В «Смертном приговоре» дважды повторяется странная метафора, с помощью которой описываются последние минуты жизни умирающей молодой женщины: ее пульс «рассыпался как песок»[666]. Разумеется, биение пульса — не зрительный образ, а тактильное ощущение; но этот важнейший признак живого тела переживает ту же участь, что и визуальные образы в творчестве Бланшо, — превращение в прах, в песок, в бесформенную текучую субстанцию, при одновременном выделении энергии сакрального, как бывает при жертвоприношении, при резком насильственном переходе от уровня профанно-практического быта на уровень сокровенного бытия, сливающегося с небытием.

Разрушительный и саморазрушающийся, «похожий на себя» и бесформенный, заменяющий дистантную оптическую проекцию «близким» телесным соприкосновением, а интеллектуальный свет — слепой завороженностью и биологической регрессией, образ у Бланшо является не подспорьем в «эстетическом воссоздании» умопостижимого мира, а опасным оппонентом рационалистического мышления, следом стихийных и/или сакральных сил, противостоящих дискретности языкового мышления как сплошная субстанция «сокровенного» небытия.

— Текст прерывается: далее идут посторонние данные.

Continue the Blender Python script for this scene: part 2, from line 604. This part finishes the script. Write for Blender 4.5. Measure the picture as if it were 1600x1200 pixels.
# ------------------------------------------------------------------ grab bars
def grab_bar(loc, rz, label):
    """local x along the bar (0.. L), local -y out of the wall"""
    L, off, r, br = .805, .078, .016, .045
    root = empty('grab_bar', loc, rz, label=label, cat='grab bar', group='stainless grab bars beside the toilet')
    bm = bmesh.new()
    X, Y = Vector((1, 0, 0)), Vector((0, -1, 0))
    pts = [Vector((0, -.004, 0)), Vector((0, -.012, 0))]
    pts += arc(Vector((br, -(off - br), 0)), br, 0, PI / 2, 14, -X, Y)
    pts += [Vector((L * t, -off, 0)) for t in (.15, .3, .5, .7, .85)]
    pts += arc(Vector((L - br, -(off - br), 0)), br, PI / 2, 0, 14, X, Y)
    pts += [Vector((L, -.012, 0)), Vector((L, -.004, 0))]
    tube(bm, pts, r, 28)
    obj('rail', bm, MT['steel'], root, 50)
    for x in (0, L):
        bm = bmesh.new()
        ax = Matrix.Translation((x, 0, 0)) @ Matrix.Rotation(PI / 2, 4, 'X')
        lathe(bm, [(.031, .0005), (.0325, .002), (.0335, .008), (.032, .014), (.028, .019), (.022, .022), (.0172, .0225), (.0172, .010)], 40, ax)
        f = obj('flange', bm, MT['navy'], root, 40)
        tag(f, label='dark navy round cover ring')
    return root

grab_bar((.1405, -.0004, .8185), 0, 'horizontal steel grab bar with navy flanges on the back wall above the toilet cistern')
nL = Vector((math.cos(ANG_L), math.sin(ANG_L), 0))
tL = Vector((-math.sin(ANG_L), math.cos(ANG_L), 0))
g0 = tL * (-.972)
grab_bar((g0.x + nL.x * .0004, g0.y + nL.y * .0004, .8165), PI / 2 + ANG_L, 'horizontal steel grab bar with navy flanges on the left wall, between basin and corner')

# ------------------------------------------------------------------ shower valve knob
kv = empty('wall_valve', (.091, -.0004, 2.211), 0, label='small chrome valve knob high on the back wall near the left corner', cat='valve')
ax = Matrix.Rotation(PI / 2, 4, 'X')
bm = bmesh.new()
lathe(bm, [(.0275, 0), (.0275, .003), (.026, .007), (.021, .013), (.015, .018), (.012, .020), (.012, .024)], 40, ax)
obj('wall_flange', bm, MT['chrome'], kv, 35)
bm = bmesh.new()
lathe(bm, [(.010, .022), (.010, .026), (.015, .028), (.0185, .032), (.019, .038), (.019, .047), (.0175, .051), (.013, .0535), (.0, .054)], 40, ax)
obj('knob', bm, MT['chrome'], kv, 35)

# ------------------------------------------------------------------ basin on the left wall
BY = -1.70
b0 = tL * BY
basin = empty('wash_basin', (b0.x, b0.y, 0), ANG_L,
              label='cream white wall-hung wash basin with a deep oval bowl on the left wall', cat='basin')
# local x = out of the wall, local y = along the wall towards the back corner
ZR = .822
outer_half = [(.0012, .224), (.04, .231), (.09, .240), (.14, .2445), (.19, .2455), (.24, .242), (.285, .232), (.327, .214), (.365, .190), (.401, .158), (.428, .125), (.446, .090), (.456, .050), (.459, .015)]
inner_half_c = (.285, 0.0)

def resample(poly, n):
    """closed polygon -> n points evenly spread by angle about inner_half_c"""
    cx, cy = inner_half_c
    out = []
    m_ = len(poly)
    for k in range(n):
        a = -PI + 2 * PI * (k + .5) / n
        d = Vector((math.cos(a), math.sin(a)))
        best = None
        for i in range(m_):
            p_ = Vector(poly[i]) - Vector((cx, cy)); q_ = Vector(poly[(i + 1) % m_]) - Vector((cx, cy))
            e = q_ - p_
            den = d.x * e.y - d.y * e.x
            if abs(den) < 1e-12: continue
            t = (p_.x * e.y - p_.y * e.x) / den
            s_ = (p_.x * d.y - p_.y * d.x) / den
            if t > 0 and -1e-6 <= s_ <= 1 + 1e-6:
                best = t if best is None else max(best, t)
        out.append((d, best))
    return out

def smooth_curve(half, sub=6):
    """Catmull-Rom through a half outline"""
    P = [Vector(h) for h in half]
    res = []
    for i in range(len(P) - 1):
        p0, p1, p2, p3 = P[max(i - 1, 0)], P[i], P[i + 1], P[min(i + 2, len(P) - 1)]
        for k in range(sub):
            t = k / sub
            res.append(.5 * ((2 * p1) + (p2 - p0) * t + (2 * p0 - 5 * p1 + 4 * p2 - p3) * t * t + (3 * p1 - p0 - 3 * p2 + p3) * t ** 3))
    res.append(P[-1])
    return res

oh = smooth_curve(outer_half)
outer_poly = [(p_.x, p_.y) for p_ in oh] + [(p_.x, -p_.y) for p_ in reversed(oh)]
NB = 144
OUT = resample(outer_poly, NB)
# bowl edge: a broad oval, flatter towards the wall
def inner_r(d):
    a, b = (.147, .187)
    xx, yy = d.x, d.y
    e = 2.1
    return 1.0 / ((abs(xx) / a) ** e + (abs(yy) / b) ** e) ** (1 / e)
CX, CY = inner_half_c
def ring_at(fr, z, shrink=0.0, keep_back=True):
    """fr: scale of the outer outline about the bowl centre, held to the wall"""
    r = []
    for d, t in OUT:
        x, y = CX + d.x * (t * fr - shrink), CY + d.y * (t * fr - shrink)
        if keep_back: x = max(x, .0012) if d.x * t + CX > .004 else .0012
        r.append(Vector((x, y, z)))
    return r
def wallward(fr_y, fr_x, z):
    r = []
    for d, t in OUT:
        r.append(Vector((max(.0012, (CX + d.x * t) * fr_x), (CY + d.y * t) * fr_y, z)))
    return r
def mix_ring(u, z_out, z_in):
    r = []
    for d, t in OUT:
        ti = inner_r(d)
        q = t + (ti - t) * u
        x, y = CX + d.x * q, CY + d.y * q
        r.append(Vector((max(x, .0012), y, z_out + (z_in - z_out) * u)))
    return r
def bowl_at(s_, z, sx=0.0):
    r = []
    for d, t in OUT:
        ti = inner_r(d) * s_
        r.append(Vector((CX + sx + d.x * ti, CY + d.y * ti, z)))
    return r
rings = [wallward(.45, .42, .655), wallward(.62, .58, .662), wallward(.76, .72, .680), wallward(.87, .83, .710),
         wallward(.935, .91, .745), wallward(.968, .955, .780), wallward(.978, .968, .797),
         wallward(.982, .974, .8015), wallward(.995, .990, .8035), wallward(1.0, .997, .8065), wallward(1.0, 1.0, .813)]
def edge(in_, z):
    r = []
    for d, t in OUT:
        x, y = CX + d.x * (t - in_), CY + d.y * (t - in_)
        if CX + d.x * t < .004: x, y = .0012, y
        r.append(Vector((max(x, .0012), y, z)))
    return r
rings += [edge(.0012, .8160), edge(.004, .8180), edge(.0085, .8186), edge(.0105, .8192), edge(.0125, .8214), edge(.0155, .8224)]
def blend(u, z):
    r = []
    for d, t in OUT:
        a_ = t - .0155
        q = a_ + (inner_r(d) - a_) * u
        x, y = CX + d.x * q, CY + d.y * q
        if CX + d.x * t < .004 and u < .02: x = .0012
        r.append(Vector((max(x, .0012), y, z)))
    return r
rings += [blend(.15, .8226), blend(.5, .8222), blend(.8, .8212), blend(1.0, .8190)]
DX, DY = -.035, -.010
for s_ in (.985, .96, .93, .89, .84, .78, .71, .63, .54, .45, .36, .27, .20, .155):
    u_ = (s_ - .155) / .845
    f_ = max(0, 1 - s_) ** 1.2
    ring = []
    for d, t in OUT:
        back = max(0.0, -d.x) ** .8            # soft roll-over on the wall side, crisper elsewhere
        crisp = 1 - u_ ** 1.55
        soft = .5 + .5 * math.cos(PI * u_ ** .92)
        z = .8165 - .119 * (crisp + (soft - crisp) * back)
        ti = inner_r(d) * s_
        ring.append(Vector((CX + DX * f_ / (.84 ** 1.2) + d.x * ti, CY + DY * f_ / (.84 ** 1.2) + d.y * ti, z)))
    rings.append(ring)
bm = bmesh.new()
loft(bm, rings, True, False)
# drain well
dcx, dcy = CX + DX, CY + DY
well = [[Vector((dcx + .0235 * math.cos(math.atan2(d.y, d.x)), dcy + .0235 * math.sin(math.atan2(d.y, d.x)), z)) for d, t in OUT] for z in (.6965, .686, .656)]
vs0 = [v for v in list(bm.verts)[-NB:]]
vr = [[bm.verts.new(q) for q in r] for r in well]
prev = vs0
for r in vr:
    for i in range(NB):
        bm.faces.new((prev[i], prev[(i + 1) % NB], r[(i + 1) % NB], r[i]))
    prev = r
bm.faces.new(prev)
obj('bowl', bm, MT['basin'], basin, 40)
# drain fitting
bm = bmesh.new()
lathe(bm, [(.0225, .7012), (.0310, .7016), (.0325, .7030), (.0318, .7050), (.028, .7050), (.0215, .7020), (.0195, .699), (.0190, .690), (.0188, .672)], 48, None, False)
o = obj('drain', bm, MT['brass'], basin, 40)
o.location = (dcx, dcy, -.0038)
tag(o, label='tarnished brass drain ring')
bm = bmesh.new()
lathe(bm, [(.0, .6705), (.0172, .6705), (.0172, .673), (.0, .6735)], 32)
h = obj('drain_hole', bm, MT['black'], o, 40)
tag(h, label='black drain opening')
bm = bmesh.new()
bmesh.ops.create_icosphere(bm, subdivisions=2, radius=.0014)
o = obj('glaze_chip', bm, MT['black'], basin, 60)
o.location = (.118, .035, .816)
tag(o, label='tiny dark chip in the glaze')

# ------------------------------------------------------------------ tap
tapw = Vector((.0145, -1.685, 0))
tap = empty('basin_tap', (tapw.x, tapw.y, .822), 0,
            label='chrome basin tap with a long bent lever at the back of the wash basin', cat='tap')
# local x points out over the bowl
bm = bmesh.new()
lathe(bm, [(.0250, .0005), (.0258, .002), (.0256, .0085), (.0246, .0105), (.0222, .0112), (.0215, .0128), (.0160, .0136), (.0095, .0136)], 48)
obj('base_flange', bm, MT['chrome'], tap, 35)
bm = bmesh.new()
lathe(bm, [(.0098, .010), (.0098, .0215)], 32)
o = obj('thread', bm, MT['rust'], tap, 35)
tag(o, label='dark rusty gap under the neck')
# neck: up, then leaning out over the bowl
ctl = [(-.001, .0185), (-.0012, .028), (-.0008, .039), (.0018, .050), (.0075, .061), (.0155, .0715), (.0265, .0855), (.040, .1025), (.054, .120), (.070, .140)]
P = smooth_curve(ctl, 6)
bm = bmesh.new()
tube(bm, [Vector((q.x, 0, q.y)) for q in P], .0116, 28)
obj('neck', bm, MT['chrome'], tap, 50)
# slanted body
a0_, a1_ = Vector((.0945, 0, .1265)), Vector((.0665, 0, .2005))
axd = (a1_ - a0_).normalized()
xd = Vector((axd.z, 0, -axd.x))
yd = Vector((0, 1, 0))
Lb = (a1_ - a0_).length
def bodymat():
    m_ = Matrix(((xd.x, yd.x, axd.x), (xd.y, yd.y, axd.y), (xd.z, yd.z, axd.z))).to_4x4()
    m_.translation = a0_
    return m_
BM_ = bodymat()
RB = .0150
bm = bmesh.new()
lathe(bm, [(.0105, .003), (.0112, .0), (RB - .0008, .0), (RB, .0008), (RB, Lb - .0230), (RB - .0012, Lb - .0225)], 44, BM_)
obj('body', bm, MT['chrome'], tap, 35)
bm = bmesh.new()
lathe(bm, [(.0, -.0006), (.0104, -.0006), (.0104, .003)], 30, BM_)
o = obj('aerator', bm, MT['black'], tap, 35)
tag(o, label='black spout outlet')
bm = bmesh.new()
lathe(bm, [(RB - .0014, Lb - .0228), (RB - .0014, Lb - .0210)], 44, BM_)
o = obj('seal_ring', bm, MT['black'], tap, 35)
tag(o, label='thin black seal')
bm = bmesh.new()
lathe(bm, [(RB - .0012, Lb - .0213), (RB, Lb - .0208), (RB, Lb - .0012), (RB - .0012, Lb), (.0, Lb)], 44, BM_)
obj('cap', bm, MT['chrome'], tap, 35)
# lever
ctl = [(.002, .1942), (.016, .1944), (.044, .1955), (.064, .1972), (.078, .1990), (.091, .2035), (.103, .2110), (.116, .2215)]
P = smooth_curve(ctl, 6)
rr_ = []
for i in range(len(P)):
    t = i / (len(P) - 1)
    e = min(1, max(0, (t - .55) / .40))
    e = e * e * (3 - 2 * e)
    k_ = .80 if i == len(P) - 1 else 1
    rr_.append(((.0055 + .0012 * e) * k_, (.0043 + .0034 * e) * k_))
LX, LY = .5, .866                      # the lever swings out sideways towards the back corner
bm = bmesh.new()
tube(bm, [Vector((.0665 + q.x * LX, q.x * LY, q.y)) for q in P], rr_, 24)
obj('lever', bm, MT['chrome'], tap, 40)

Таким образом нельзя «любоваться» — с ним приходится тяжко бороться, чем и занимаются как герои Бланшо, так и сам автор. Если для героев борьба, как правило, оканчивается трагически, то исчезновение образов в поздней прозе писателя показывает, что определенный этап этой борьбы завершился для него успешно и небытие стало воплощаться в иных, не-образных формах. Их изучение выходит за рамки настоящего исследования.